Ferroelectric conductive domain walls (DWs), which are 2D-interface channels between insulating domains are drawing a lot of interest, because their potential for artificial synaptic elements in future neuromorphic circuits. Since the discovery of conductivity associated with DWs [1], researchers aim to utilize these new functionalities in nanoelectronic devices. Because of intrinsic memristive properties found in conductive DWs [2] together with the ability to reconfigure these channels by external stimuli [3], novel elements with so called plasticity-properties are envisioned. Despite huge efforts in recent years, the control and engineering [4] of the functional properties of the DWs remains difficult. Especially the measured conductivity at single and stable neutral DWs is typically too low (usually in the picoampere-range [5]) for real-world applications. So called charged DWs present an interesting alternative offering higher current values [6], but are typically less stable or require an extensive poling procedure.
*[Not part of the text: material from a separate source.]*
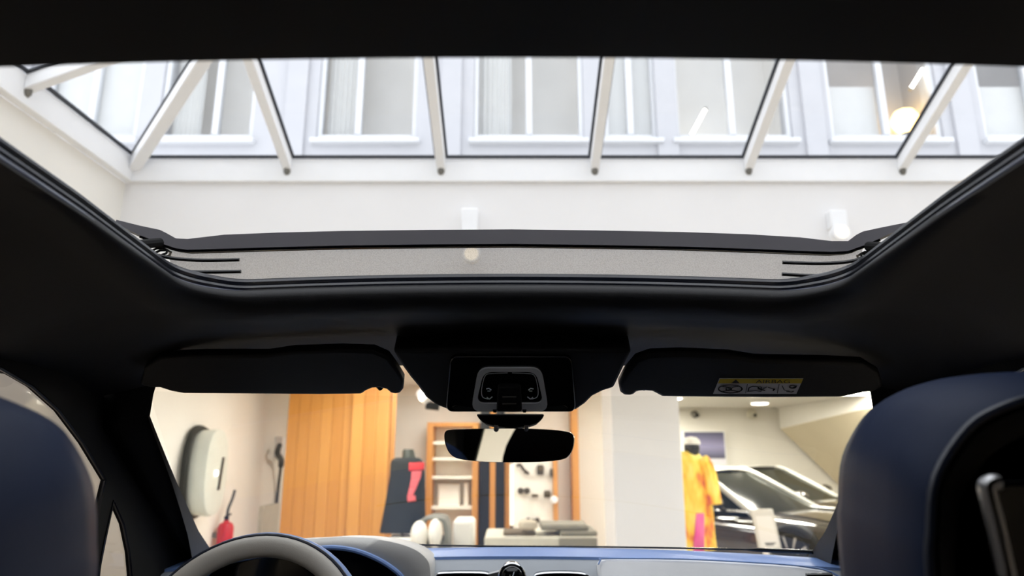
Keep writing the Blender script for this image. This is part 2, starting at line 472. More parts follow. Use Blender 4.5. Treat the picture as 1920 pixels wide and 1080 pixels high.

In this work the ubiquitous ferroelectric material Pb(Zr,Ti)O₃ (PZT) is used, which is epitaxially grown onto a DyScO₃ substrate together with a SrRuO₃ bottom electrode. Surprisingly, high conductivity (up to tens of nanoamperes) was observed in nominally neutral and therefore highly stable 180°-DWs formed by standard poling procedures. The nature of the huge conduction is assumed to originate from an interplay between the artificially created 180°- and pristine 90°-DWs due to carefully introduced strain conditions. For the memristive devices, micrometer-size graphene top electrodes were transferred onto the PZT to form vertical capacitor structures. It was possible to inject/remove the highly conductive DWs inside the capacitor to create low-/high-resistive states with on/off ratios of up to 3 orders of magnitude. By slightly changing the mixed-domain configuration under the graphene electrode due to electrical stimuli, the amount, shape and conductance of the injected DWs can be manipulated leading to multi-resistive accessible states. Read-out currents of several hundreds of nA were reached for voltage biases <2V and retention as well as endurance tests of the memristive devices were performed. The transport and electrical characteristics are obtained using a scanning probe microscope, which was also used to map and reveal the conductive domain walls as well as the mixed-domain state inside the memristors.